The DUP have been effectively offered ‘a seat at the table’ of the talks, as well as a ‘Stormont lock’ which could give the province a greater say over future EU links.

But Labour backbencher Lisa Nandy declared there was “no way” she and a raft of other MPs in Leave areas would back May’s proposals unless they were also given guarantees that they could shape the trade deal.

The European Parliament has its own key ‘lock’ on future trade deals, as well as on Brexit talks, and Labour has mooted the idea of a UK equivalent of Guy Verhofstadt, who acts for Strasbourg on the issue.

Nandy said that she had pleaded with the PM to make a decisive move by promising that parliament would get not just a “role” but also a vote on the future UK-EU links.

“I’ve talked to her about it two or three times and the civil service have drawn up some papers around it that set out a role for parliament in determining the parameters of the negotiating mandate and potentially a vote,” the Wigan MP said.

“The bit she seems to be up for exploring is in setting out the parameters, where it’s not moved at all is around a parliamentary vote.”

Nandy was rung personally by May earlier this year, and it is understood that the Chief Whip Julian Smith has recently tried to approach Labour MPs afresh in recent days.

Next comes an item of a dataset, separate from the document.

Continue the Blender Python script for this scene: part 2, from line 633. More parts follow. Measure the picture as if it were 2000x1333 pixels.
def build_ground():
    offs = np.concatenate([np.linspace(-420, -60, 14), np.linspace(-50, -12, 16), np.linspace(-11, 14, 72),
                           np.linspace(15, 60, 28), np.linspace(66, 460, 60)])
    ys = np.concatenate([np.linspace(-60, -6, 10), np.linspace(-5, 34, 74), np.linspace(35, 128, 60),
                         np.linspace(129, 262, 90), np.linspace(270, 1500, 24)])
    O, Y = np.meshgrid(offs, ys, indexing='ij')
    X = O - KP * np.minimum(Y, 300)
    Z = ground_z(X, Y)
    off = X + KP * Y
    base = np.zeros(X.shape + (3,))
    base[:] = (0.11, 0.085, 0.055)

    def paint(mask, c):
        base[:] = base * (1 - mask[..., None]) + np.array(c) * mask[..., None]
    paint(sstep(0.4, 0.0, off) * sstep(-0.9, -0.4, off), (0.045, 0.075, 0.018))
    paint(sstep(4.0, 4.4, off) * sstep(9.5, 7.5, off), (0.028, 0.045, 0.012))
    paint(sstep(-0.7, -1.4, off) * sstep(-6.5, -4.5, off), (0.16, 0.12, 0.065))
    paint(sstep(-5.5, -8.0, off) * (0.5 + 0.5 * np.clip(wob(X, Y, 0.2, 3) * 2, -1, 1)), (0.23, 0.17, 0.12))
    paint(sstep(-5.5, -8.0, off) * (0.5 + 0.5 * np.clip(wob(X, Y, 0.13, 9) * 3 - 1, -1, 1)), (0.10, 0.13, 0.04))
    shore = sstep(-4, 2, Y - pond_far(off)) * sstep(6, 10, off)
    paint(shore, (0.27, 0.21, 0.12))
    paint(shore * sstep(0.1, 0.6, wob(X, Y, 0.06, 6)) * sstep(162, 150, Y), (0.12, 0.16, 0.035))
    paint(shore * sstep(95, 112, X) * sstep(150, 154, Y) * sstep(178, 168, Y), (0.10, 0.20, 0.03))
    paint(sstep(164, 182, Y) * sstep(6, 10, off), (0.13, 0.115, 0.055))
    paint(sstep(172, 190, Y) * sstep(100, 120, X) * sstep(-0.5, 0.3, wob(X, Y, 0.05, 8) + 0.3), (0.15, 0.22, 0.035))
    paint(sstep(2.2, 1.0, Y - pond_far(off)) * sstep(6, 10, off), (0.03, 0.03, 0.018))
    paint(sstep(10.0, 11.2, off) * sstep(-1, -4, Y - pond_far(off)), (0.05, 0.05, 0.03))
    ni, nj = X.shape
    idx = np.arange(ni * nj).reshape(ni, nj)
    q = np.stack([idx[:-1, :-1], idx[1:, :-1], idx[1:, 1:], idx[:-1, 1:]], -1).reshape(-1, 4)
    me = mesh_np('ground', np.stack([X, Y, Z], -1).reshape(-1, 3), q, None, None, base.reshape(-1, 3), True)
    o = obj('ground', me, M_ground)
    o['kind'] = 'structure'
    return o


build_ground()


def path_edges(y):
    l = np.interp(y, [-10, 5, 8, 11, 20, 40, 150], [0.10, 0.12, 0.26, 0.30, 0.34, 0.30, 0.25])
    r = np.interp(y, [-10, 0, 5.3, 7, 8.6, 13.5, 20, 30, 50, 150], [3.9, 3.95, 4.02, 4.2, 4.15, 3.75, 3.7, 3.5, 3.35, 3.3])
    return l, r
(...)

However, the former shadow energy secretary said her demand for a vote on the future trade deal - with the possibility of getting closer trade links with the EU - couldn’t have been clearer.

“She is the Prime minister, she’s ringing me up asking me for my vote, I take it seriously. But if she doesn’t move, she’s wasting her time as well as mine, I’ve been really clear what I need. There’s absolutely no way I would vote for this agreement on the basis of some warm words from a Tory prime minister.

“If we get this wrong then the jobs, particularly the food manufacturing jobs in the smaller companies [in my constituency], would just disappear.

“From my point of view this is the only thing that will get me to budge. And I think lots of other people would feel the same. The withdrawal agreement is not the issue, it’s what happens next. And I think lots of other people would feel the same.”

Labour’s shadow Brexit secretary Keir Starmer has long urged the government to reach out to the Opposition to find a compromise on Brexit.

“Just imagine if May had put her Lancaster House speech [in early 2017] to the Commons to debate and vote on, we could be a lot further forward today,” one party source said.

The EU has long demanded that May comes up with a plan that can command a ‘stable’ majority in Parliament and experts have warned that with the Withdrawal Agreement Bill could be sabotaged by rearguard guerilla warfare from MPs unless she secures cross-party support.